ANTONOVICH: 2009 looks to be a challenging year for a number of industries. Ad spending is down about 20 percent for broadcasters so far this year, and that will ripple through the rest of the food chain. Long-form sports and program distribution, those dollars are assured. They may be having a hard time, but not many programmers will be going out of business. Expect to see belt-tightening in satellite newsgathering. A lot of that business is captive to events but breaking news is breaking news. They will cover it, but they will try to be more frugal with how they cover it.
I think the $64,000 question is what will happen in the consumer broadband market. Will it soften with the economy, or will it begin a complete migration over to Ka-band? More than 100 Ku-band transponders are at play here.
VIA SATELLITE: Do you expect to see an impact on your business due to the overall economy?

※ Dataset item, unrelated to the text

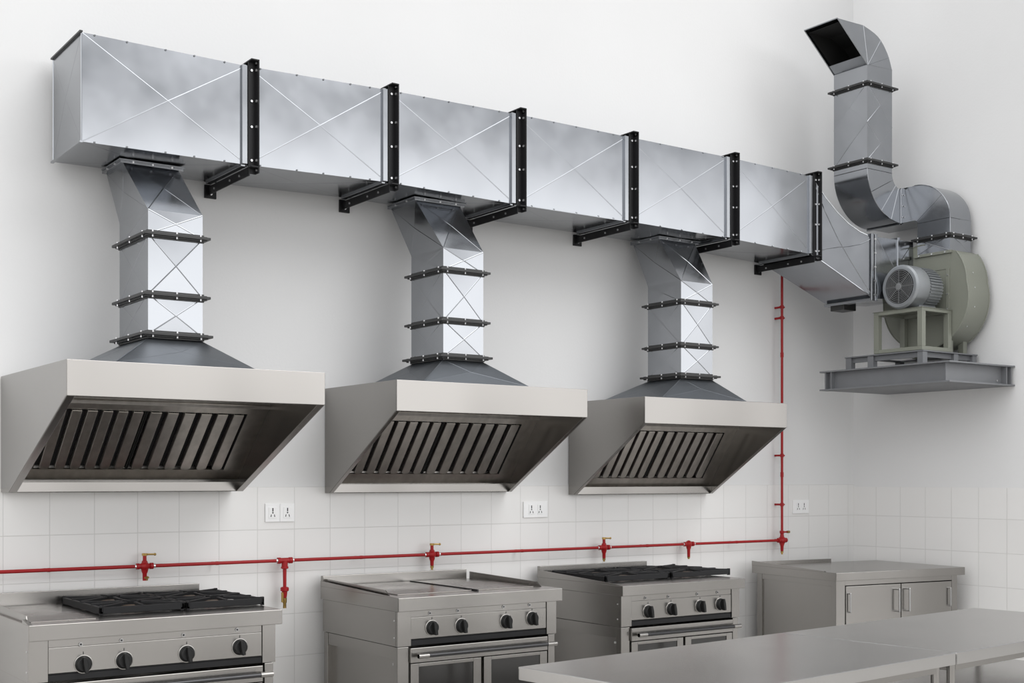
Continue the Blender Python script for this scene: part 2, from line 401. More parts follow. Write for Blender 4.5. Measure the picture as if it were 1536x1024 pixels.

ANTONOVICH: Whenever there is crisis, there is a "crisis resolution opportunity." We see a contracting market right now with a lot of customers unsure about their bandwidth needs and not taking long term leases directly from carriers. We see this as an opportunity where we can and should increase our market share. As people become less confident about their own business, they still need to get jobs done, and we see that as an opportunity for us. It comes down to managing your business, and in these uncertain times, it’s better to have a provider who can meet your needs on terms you like. By being more of a "bandwidth boutique," offering capacity from a lot of different carriers, we think there are places we provide a better and more diversified service than even the larger carriers can. After all, they only sell what they have on the shelf. We source from everybody in the market. They tend to be more rigid and less responsive to customers; we simply can’t afford to do that. We have to be more flexible and dynamic to grow.
VIA SATELLITE: Will you follow your acquisition of 5DTV with more moves to consolidate the occasional use market?
ANTONOVICH: We do see ourselves as a consolidator in this industry. The acquisition of 5DTV, Canada’s oldest and largest reseller, was very good for us and the company’s new Canadian customer set. We think everybody is happier after the transaction, as it brings scale and continuity to the marketplace. 5DTV was good but not growing. We offer a broader range of services and satellites in Canada. It was a fantastic acquisition, and we would love to find more like it.
We see opportunities for growth in other countries and regions. Our commitments for occasional use capacity are global. We enjoy very good rates across the global fleets we do business with, but we haven’t leveraged that to the degree I would like. We want to grow our presence in the international markets and expand the traditional market set from broadcast into the enterprise and government sectors, where we see natural growth for civilian and military requirements for short notice bandwidth. We’re built for it already. If we can handle commitments on five-minutes’ notice from broadcasters, we should be handle three-to-seven day commitments for government projects.
VIA SATELLITE: Do you plan to move into the government business?
ANTONOVICH: We have very good informal relationships with all three companies in the DSTS-G contract. There are no announced deals, but we try to source bandwidth for all of them. There are challenges, but we look for what we do in occasional use as a way of smoothing out the business for some of those opportunities out there. The challenge is that none of the traditional government suppliers have the scale of occasional use business to justify what the government might need for short notice/short term occasional-use type of bandwidth, but we do. So it’s just about creating a channel to support that kind of activity with the DSTS-G contractors and other providers. That’s where the conversations are now. It would be a natural extension of our business and a great help to theirs.